Selanjutnya, pada hari Rabu 13 Juli 2022, sekira pukui 20.00 Wib, AKBP Arif Rachman Arifin diajak terdakwa Brigjen Hendra Kurniawan menghadap ke ruangan kerja Ferdy Sambo di Mabes Polri, untuk melaporkan apa yang sebenarnya yang dilihat oleh AKBP Arif Rachman Arifin dari rekaman CCTV yang diambil dari sekitar rumah dinas Ferdy Sambo.
Diketahui, Mantan Karo Paminal Propam Polri Brigjen Hendra Kurniawan, didakwa telah melakukan Obstruction of Justice atau upaya menghalangi penyidikan dalam kasus kematian Brigadir Nofriansyah Yosua Hutabarat.
Hendra diduga telah melakukan tindak pidana menghalangi proses penyidikan bersama-sama dengan Ferdy Sambo, Kombes Agus Nurpatria, AKBP Arif Rachman Arifin, Kompol Chuck Putranto, Kompol Baiquni Wibowo, dan AKP Irfan Widyanto.
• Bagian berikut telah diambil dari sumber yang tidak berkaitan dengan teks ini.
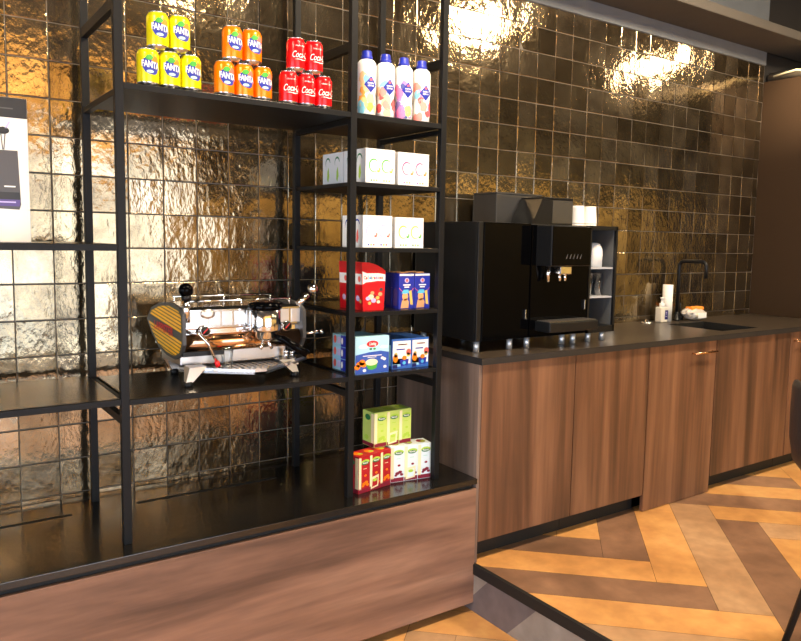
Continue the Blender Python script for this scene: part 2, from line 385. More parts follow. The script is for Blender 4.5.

Adapun perbuatan tersebut dilakukan Hendra dalam periode 9 sampai 14 Juli 2022, pasca peristiwa pembunuhan Brigadir J di rumah dinas Sambo.
"Turut serta melakukan perbuatan dengan sengaja dan tanpa hak atau melawan hukum melakukan tindakan apapun yang berakibat terganggunya sistem elektronik dan/atau mengakibatkan sistem elektronik menjadi tidak bekerja sebagaimana mestinya," kata jaksa saat membacakan surat dakwaan di Pengadilan Negeri Jakarta Selatan, Rabu 19 Oktober 2022.
Atas perbuatannya, Hendra didakwa dengan dakwaan alternatif pertama primair Pasal 49 juncto Pasal 33 Undang-Undang Nomor 19 Tahun 2016 tentang perubahan atas Undang-undang Nomor 11 Tahun 2008 tentang Informasi dan Transaksi Elektronik jo Pasal 55 ayat (1) ke 1 KUHP.
Kemudian subsidair Pasal 48 juncto Pasal 32 ayat (1) Undang-Undang Nomor 19 Tahun 2016 tentang perubahan atas Undang-undang Nomor 11 Tahun 2008 tentang Informasi dan Transaksi Elektronik juncto Pasal 55 ayat (1) ke-1 KUHP.
Atau dakwaan alternatif kedua primair Pasal 233 KUHP juncto Pasal 55 ayat (1) ke-1 KUHP dan subsidair Pasal 221 ayat (1) ke-2 juncto Pasal 55 ayat (1) ke-1 KUHP.
Atas perbuatannya itu, Hendra didakwa melanggar Pasal 49 juncto Pasal 33 subsider Pasal 48 ayat (1) juncto Pasal 32 ayat (1) UU ITE Nomor 19 Tahun 2016 dan/atau Pasal 233 KUHP subsider Pasal 221 ayat (1) ke 2 juncto Pasal 55 KUHP.